You already use .where(Expense.category == category) to filter by category. Date range filtering adds two more conditions using the same pattern:

if start:
    statement = statement.where(Expense.date >= start)
if end:
    statement = statement.where(Expense.date <= end)

Each .where() call narrows the results further. If the client sends ?start=2024-01-01&end=2024-03-31, both conditions apply. If they send only ?start=2024-01-01, only the start condition applies. If neither is sent, the query runs without date filtering.

String comparison works for dates stored in YYYY-MM-DD format because alphabetical order matches chronological order. "2024-06-15" >= "2024-01-01" is true — the same way it would be for dates as numbers. The validator you added in Course 1 ensures only valid YYYY-MM-DD dates are stored, so this comparison is safe.

The spending_summary endpoint

You may notice spending_summary now has a Python-loop implementation. That was added between lessons as a placeholder — the endpoint needs to return something while you finish the other improvements. You will replace it with a proper SQL aggregation query in the next chapter.

Instructions

Add start and end query parameters to list_expenses.

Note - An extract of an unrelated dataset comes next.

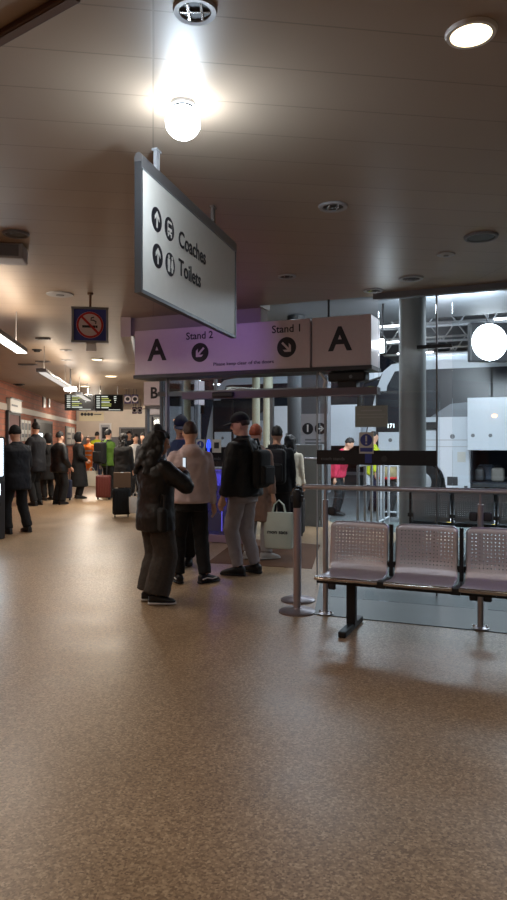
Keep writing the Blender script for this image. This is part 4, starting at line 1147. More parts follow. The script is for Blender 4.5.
def person(label, pos, head, H, top, legs, shoes, hair, skin=SKIN1, w=1.0, lean=0, yaw=0, pitch=0, feet=((-.1, 0, 8), (.1, .03, -8)),
           hands=((-.24, .06, .80), (.24, .06, .80)), poles=((-.3, -1, 0), (.3, -1, 0)), vox=.012, group=None, cap=None, cat='person', fold=.024, extras=None):
    root = thing('person', label, cat, (pos[0], pos[1], .004), rz=-math.radians(head), group=group)
    S = H / 1.76
    hz = .93; ln = math.radians(lean)
    def B(p):
        p = Vector(p)
        t = min(1, max(0, (p.z - hz + .05) / .3)); a = ln * t * t * (3 - 2 * t)
        y, z = p.y, p.z - hz
        return Vector((p.x, y * math.cos(a) + z * math.sin(a), hz + z * math.cos(a) - y * math.sin(a)))
    HB = Vector((0, .0, 1.53))
    Rh = Matrix.Rotation(math.radians(-yaw), 3, 'Z') @ Matrix.Rotation(math.radians(-pitch), 3, 'X')
    def Hd(p):                                     # head space: origin at head centre
        return B(HB + Rh @ (Vector(p) + Vector((0, .018, .112)))) * S
    SB = lambda p: B(p) * S
    sho = [B((sx * .168 * w, -.01, 1.375)) for sx in (-1, 1)]
    arms = []
    for k in (0, 1):
        e, wr_ = ik(sho[k], Vector(hands[k]), .285, .25, Vector(poles[k]))
        arms.append((sho[k], e, wr_))
    lg = []
    for k, sx in ((0, -1), (1, 1)):
        hp_ = Vector((sx * .088 * w, -.005, .90)); an = Vector((feet[k][0], feet[k][1] - .03, .085))
        kn, an = ik(hp_, an, .42, .415, Vector((sx * .08, 1, 0)))
        lg.append((hp_, kn, an))
    def rings(zs, fn, n=22, pw=2.3):
        out = []
        for z in zs:
            rx, ry, cy = fn(z)
            r = []
            for i in range(n):
                a = 2 * PI * i / n; c, s_ = math.cos(a), math.sin(a)
                r.append(SB((rx * w * math.copysign(abs(c) ** (2 / pw), c), cy + ry * math.copysign(abs(s_) ** (2 / pw), s_), z)))
            out.append(r)
        return out
    # ---- body, one continuous surface
    mb = MB()
    mb.loft(rings([.80, .86, .92, 1.0, 1.1, 1.22, 1.33, 1.40, 1.45, 1.49, 1.52, 1.56], tor))
    mb.ell((0, 0, 0), (.074, .094, .118), 20, 14, fn=Hd)
    mb.ell((0, .03, -.066), (.054, .06, .052), 14, 8, fn=Hd)
    mb.ell((0, .098, -.018), (.014, .022, .024), 10, 6, fn=Hd)
    mb.ell((0, .09, .005), (.011, .012, .03), 8, 6, fn=Hd)
    for sx in (-1, 1):
        mb.ell((sx * .076, -.008, -.012), (.012, .02, .032), 10, 6, fn=Hd)
    mb.tube([HB * 1 + Vector((0, -.01, -.05)), HB + Vector((0, .0, .06))], [.058, .052], 14, fn=lambda q: SB(q))
    for k, sx in ((0, -1), (1, 1)):
        s_, e, h = arms[k]
        mb.ell(s_ * S, (.062 * S, .06 * S, .06 * S), 12, 8)
        mb.tube([q * S for q in (s_, (s_ + e) / 2, e)], [.052 * S, .046 * S, .04 * S], 12, rounded=True)
        mb.tube([q * S for q in (e, e.lerp(h, .4), h)], [.041 * S, .038 * S, .027 * S], 12, rounded=True)
        d = (h - e).normalized()
        side = Vector((-sx, 0, 0)); side = (side - d * side.dot(d)).normalized()
        nrm = d.cross(side)
        pc = h + d * .05
        mb.tube([h * S, pc * S, (h + d * .085) * S], [.026 * S, .032 * S, .03 * S], 10, rounded=True)
        for f in range(4):
            fl_ = (.062, .072, .068, .052)[f]
            b0 = h + d * .085 + nrm * (.030 - f * .02)
            b1 = b0 + d * fl_ * .55 + side * .010
            b2 = b1 + d * fl_ * .4 + side * .024
            mb.tube([(h + d * .05 + nrm * (.02 - f * .013)) * S, b0 * S, b1 * S, b2 * S], [.011 * S, .0105 * S, .0095 * S, .008 * S], 8, rounded=True)
        t0 = h + d * .02 + nrm * .022
        mb.tube([t0 * S, (t0 + d * .035 + nrm * .022 + side * .012) * S, (t0 + d * .062 + nrm * .022 + side * .022) * S], [.013 * S, .012 * S, .009 * S], 8, rounded=True)
        hp_, kn, an = lg[k]
        mb.tube([q * S for q in (hp_, (hp_ + kn) / 2, kn)], [.085 * S, .07 * S, .054 * S], 14, rounded=True)
        mb.tube([q * S for q in (kn, kn.lerp(an, .35), an)], [.055 * S, .052 * S, .036 * S], 14, rounded=True)
        fy = math.radians(-feet[k][2]); fd = Vector((-math.sin(fy), math.cos(fy), 0))
        mb.tube([(an + Vector((0, 0, -.035))) * S, (an + fd * .08 + Vector((0, 0, -.05))) * S, (an + fd * .16 + Vector((0, 0, -.055))) * S], [.034 * S, .034 * S, .026 * S], 10, rounded=True)
    RM = lambda v: [('REMESH', dict(mode='VOXEL', voxel_size=v, use_smooth_shade=True)), ('SMOOTH', dict(factor=.5, iterations=3))]
    body = obj('body', mb, skin, root, True, RM(min(vox, .010) if vox <= .012 else vox))
    if vox <= .012:
        for sx in (-1, 1):
            mb = MB(); mb.ell((sx * .031, .083, .008), (.013, .008, .008), 10, 6, fn=Hd); obj('eye', mb, M_EYE, root, True)
        mb = MB(); mb.ell((0, .088, -.06), (.022, .006, .007), 10, 6, fn=Hd); obj('mouth', mb, M_LIP, root, True)
    # ---- clothing
    CL = lambda v, f: RM(v) + ([('DISPLACE', dict(texture=TEX, strength=f, mid_level=.5, texture_coords='GLOBAL'))] if f else [])
    pad = top.get('pad', .02); hem = top.get('hem', .84); flare = top.get('flare', 0.0); zt = top.get('ztop', 1.485)
    mb = MB()
    zs = [hem]
    z = hem + .012
    while z < zt - .04:
        zs.append(z); z += .07
    zs += [zt - .035, zt]
    def ft(z):
        rx, ry, cy = tor(z)
        k = max(0, min(1, (1.1 - z) / max(.1, 1.1 - hem))) if hem < 1.1 else 0
        if z < 1.2:                                  # cloth hangs straight from the chest
            rx = max(rx, .150); ry = max(ry, .112)
        q = 1 if z < 1.36 else max(.5, 1 - (z - 1.36) * 5)
        tuck = .012 if z - hem < .01 else 0
        return rx + pad * q + flare * k - tuck, ry + pad * q + flare * k * .8 - tuck, cy
    mb.loft(rings(zs, ft, 26))
    sl = top.get('sleeve', .062); cuff = top.get('cuff', .05)
    for k in (0, 1):
        s_, e, h = arms[k]
        r = sl + pad * .3
        mb.ell(s_ * S, (r * .98 * S, r * .98 * S, r * .95 * S), 14, 9)
        tip = h - (h - e).normalized() * .012
        mb.tube([q * S for q in (s_, (s_ + e) / 2, e)], [r * S, r * .96 * S, r * .88 * S], 14, rounded=True)
        mb.tube([q * S for q in (e, e.lerp(tip, .55), tip)], [r * .88 * S, (r * .4 + cuff * .5) * S, cuff * S], 14, rounded=False)
        mb.ell(e * S, (r * .9 * S,) * 3, 12, 8)
    if top.get('collar'):
        c = top['collar']
        mb.lathe([(.062, 1.44), (.082, 1.46), (.078, 1.46 + c), (.064, 1.465 + c)], n=20) if False else mb.loft([[SB((math.cos(2 * PI * i / 18) * rx, -.004 + math.sin(2 * PI * i / 18) * ry, z)) for i in range(18)] for z, rx, ry in ((1.43, .10, .095), (1.47, .088, .086), (1.47 + c, .08, .082))])
    if top.get('hood'):
        mb.ell((0, 0, 0), (.125, .085, .075), 16, 10, fn=lambda p: SB(p + Vector((0, -.095, 1.43))))
        mb.loft([[SB((math.cos(2 * PI * i / 18) * rx, -.02 + math.sin(2 * PI * i / 18) * ry, z)) for i in range(18)] for z, rx, ry in ((1.42, .13, .10), (1.47, .105, .098), (1.515, .088, .088))])
    if top.get('quilt'):
        pass
    tv = max(vox, .011)
    tp = obj(top.get('name', 'jacket'), mb, top['m'], root, True, CL(tv, fold))
    if top.get('vest'):                              # reflective bands of a high visibility vest
        mb = MB()
        for zb in (1.02, 1.18):
            mb.loft(rings([zb, zb + .045], lambda z: (max(tor(z)[0], .15) + pad + .012, max(tor(z)[1], .112) + pad + .012, 0), 24))
        obj('reflective_band', mb, M_LGREY, tp, True)
    if top.get('trim'):
        mb = MB(); mb.loft(rings([hem - .008, hem + .045], lambda z: (ft(hem + .05)[0] + .002, ft(hem + .05)[1] + .002, 0), 26)); obj('hem_band', mb, top['trim'], tp, True, RM(.012))
    # trousers
    mb = MB()
    r1, r2, r3 = legs.get('r', (.10, .085, .075)); ze = legs.get('end', .085)
    mb.loft(rings([.79, .85, .92, 1.0, 1.05], lambda z: (tor(z)[0] + .012, tor(z)[1] + .012, tor(z)[2]), 22))
    for k in (0, 1):
        hp_, kn, an = lg[k]
        en = an + Vector((0, 0, ze - .085))
        mb.tube([q * S for q in (hp_, (hp_ + kn) / 2, kn, kn.lerp(en, .5), en)], [r1 * S, (r1 + r2) / 2 * S, r2 * S, (r2 + r3) / 2 * S, r3 * S], 16)
    obj(legs.get('name', 'trousers'), mb, legs['m'], root, True, CL(tv, fold * .9))
    # shoes
    for k in (0, 1):
        an = lg[k][2]; fy = math.radians(-feet[k][2])
        R = Matrix.Rotation(fy, 3, 'Z')
        base = Vector((an.x, an.y, 0))
        def shoe(prof, z0off=0):
            rs = []
            for y, hw_, zt_, zb_ in prof:
                ring = []
                for i in range(14):
                    a = 2 * PI * i / 14
                    x_ = hw_ * math.copysign(abs(math.cos(a)) ** .8, math.cos(a)); zz = (zt_ + zb_) / 2 + (zt_ - zb_) / 2 * math.copysign(abs(math.sin(a)) ** .7, math.sin(a))
                    ring.append((base + R @ Vector((x_, y, zz))) * S)
                rs.append(ring)
            return MB().loft(rs)
        up = [(-.078, .018, .075, .02), (-.07, .034, .092, .012), (-.03, .04, .115, .01), (.02, .042, .11, .01), (.07, .045, .085, .01), (.13, .047, .066, .01), (.175, .04, .05, .012), (.195, .02, .036, .016)]
        sh = obj('shoe', shoe(up), shoes['m'], root, True)
        so = [(-.084, .02, .026, 0), (-.076, .038, .028, 0), (0, .044, .026, 0), (.1, .05, .026, 0), (.175, .044, .026, 0), (.203, .02, .025, .002)]
        obj('sole', shoe(so), shoes.get('sole', shoes['m']), sh, True)
        if shoes.get('stripe'):
            mb = MB()
            for sx in (-1, 1):
                pts = [(base + R @ Vector((sx * .043, -.06, .05))) * S, (base + R @ Vector((sx * .048, .0, .062))) * S, (base + R @ Vector((sx * .052, .07, .045))) * S, (base + R @ Vector((sx * .05, .13, .052))) * S]
                mb.tube(pts, .007, 8)
            obj('side_stripe', mb, shoes['stripe'], sh, True)
    # hair
    kind, hm = hair
    mb = MB()
    def hsc(front, back, side, k=1.09):
        def f(d):
            y = d.y
            lim = front if y > .45 else (side if y > -.1 else back)
            return k if d.z > lim else .84
        return f
    if kind in ('short', 'fade'):
        mb.ell((0, -.006, .012), (.078, .098, .118), 28, 20, fn=Hd, scale=hsc(.45, -.3 if kind == 'short' else -.2, .1, 1.06 if kind == 'fade' else 1.10))
        obj('hair', mb, hm, root, True, RM(.009) + [('DISPLACE', dict(texture=TEX2, strength=.012, mid_level=.45, texture_coords='GLOBAL'))])
    elif kind in ('curly', 'long', 'bob'):
        mb.ell((0, -.010, .014), (.084, .104, .122), 28, 20, fn=Hd, scale=hsc(.35, -.9, -.6, 1.10))
        rnd = random.Random(len(label))
        zl = {'curly': -.34, 'long': -.30, 'bob': -.12}[kind]
        n = 110 if kind == 'curly' else 46
        for i in range(n):
            t_ = i / n; a = rnd.uniform(PI * .92, PI * 2.08)
            zz = .08 + (zl - .08) * t_
            rr = (.088 + .05 * min(1, t_ * 1.8)) if kind == 'curly' else .085 + .022 * t_
            mb.ell((math.cos(a) * rr * 1.0, math.sin(a) * rr * .9 - .02 - (.03 * t_), zz), (.046, .044, .05) if kind == 'curly' else (.03, .03, .06), 8, 6, fn=Hd)
        obj('hair', mb, hm, root, True, RM(.012) + [('DISPLACE', dict(texture=TEX, strength=.05, mid_level=.5, texture_coords='GLOBAL'))])
    elif kind == 'beanie':
        mb.ell((0, -.006, .02), (.08, .1, .122), 26, 18, fn=Hd, scale=hsc(.2, -.2, -.05, 1.12))
        o = obj('beanie', mb, hm, root, True, RM(.009))
        mb = MB(); mb.loft([[Hd((math.cos(2 * PI * i / 20) * .092 * q, -.006 + math.sin(2 * PI * i / 20) * .112 * q, z)) for i in range(20)] for z, q in ((.0, .96), (.005, 1.0), (.05, 1.0), (.055, .96))])
        obj('cuff', mb, hm, o, True)
    elif kind == 'hoodup':
        mb.ell((0, -.02, .0), (.1, .118, .142), 26, 18, fn=Hd, scale=lambda d: 1.1 if d.y < .55 else .8)
        obj('hood', mb, hm, root, True, RM(.011))
    if cap:
        mb = MB()
        mb.ell((0, -.004, .022), (.082, .102, .112), 26, 18, fn=Hd, scale=hsc(.12, .0, .05, 1.12))
        cp_ = obj('cap', mb, cap, root, True, RM(.008))
        mb = MB(); vsr = []
        for y, hw_ in ((.085, .078), (.12, .076), (.155, .062), (.18, .036), (.186, .01)):
            ring = []
            for i in range(12):
                a = 2 * PI * i / 12
                x_ = hw_ * math.cos(a)
                ring.append(Hd((x_, y, .038 - (y - .085) * .22 - x_ * x_ * 2.2 + .006 * math.sin(a))))
            vsr.append(ring)
        mb.loft(vsr); obj('visor', mb, cap, cp_, True)
        mb = MB(); mb.ell((0, -.004, .15), (.012, .012, .008), 10, 6, fn=Hd); obj('cap_button', mb, cap, cp_, True)
    root['hand_r'] = 0; del root['hand_r']
    T = Matrix.Translation(root.location) @ Matrix.Rotation(-math.radians(head), 4, 'Z')
    info = dict(root=root, T=T, hand=[T @ ((arms[k][2] + (arms[k][2] - arms[k][1]).normalized() * .09) * S) for k in (0, 1)], S=S, back=lambda y, z: T @ (SB((0, y, z))))
    return info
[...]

  1. Add start: Optional[str] = None as a new parameter to list_expenses, after category.
  2. Add end: Optional[str] = None as a new parameter, after start.
  3. After the if category: block, add an if start: block. Inside it, reassign statement = statement.where(Expense.date >= start).
  4. After the if start: block, add an if end: block. Inside it, reassign statement = statement.where(Expense.date <= end).